Dutch politicians are set to enter discussions in relation to a new bill which would enable police to have greater power in their attempts to crackdown on Cybercrime in the country. Senators will meet later this week to discuss plans to implement the proposed bill named 'Computer Crime III' into its legislation as a new law.

The new law will give police the authority to hack into computers, tablets and mobile phones in a bid to tackle the on-going issue of Cybercrime in the Netherlands. One facet of the new law that has garnered support is it will allow police to entrap suspected pedophiles. Police can use the so-called 'lure teenagers' and virtually-generated children in order to catch the sexual predators.

'Lure Teenagers' are police agents who pose as minors to entice cyber-sex crime, police in Holland have previously utilized such tactics but have subsequently been unable to prosecute perpetrators because according to Dutch law no minor was actually involved. Local newspapers in Holland are reporting that the bill was approved by parliament in December.

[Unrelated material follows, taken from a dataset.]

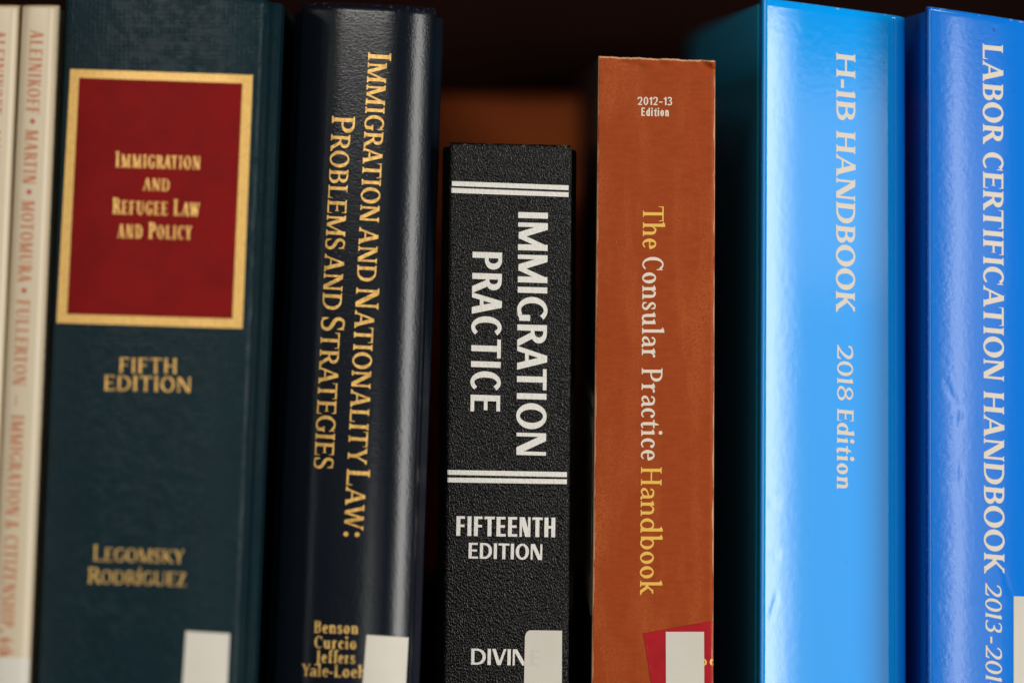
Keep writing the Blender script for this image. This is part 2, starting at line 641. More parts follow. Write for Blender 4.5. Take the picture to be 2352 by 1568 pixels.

In 2013, a Dutch rights group established that over 1,000 pedophiles around the world are offering online sex with a computer-generated 10-year-old Filipina girl called 'Sweetie'. However, the new law will make attempting grooming, where an adult chats to a child on the internet with the eventual aim to get the child to engage in sexual acts, a criminal offence.

The new legislation comes on the back of attempts by Dutch prosecutors to seek a sentence of 11 years for a man accused of coaxing young girls to pose naked online for him before blackmailing them. The defendant is accused of blackmailing young girls from the UK, Canada, Norway and the US. He is wanted on trial in Canada in relation to the case of Amanda Todd, a 15-year-old girl who committed suicide in October 2012, after being the victim of an anonymous cyberbully.